This chapter focuses on three specific factors that can be significant drivers of private sector development in the context of MED economies: the availability and accessibility of business development services, the ease of access to public procurement opportunities for SMEs, and measures to promote SME internationalisation, notably through exports.
Overall, this interim assessment finds a large number of programmes and initiatives but very little evidence of their results. This could suggest 1) that these initiatives have effectively remained declarations of intent without clear strategies for SMEs to benefit; 2) that linking actions to results has been a weak exercise, with no evidence available on the extent to which SMEs have benefited from the many initiatives in these three policy areas; or 3) a combination of both.
This interim assessment puts forward the following actions for MED economies:
Consolidate and disseminate comprehensive information about SME and entrepreneurship support programmes provided by different institutions (government agencies, private sector providers, donors, etc.).

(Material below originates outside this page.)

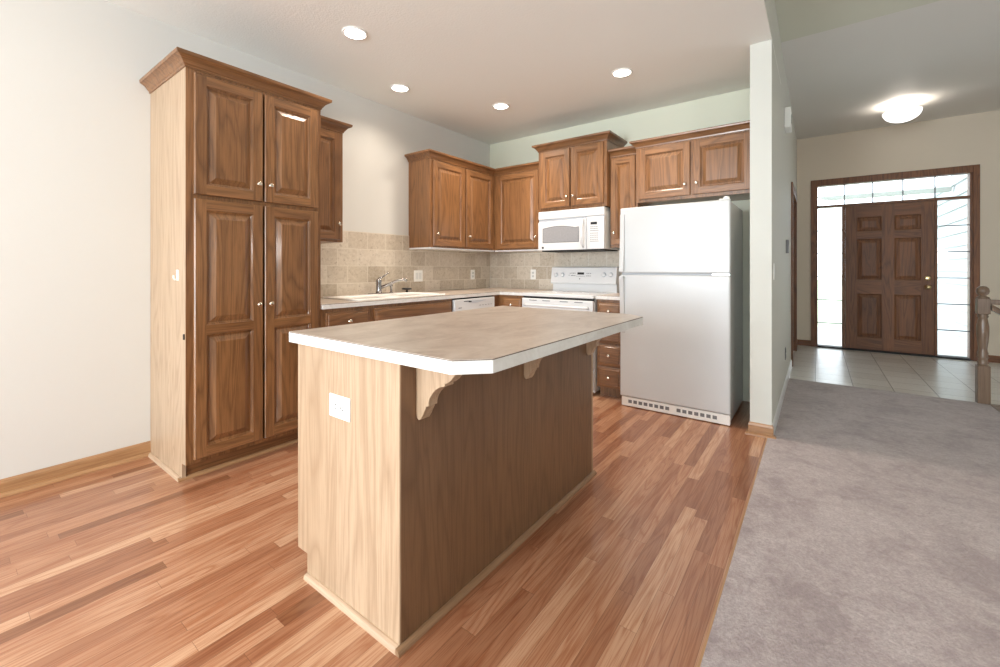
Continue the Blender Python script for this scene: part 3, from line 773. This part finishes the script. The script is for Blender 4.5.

Publish the results of these inventories and make them easily available for their beneficiaries through simple means such as brochures and through comprehensive mechanisms such as SME Observatories.
Implement e-procurement systems and track the extent to which specific measures have actually benefited SMEs (e.g. splitting tenders into lots, easing procurement conditions, providing down payments, etc.). Procurement observatories could be a useful tool for assessing the effectiveness of these measures. They could be linked with SME Observatories.
Better link export promotion strategies with concrete measures for SMEs to benefit from these strategies, and better track whether exports or trade in general (exports and imports) actually increase, and to what extent these results end up benefitting SMEs (e.g. access to cheaper and better-quality inputs or greater access to markets).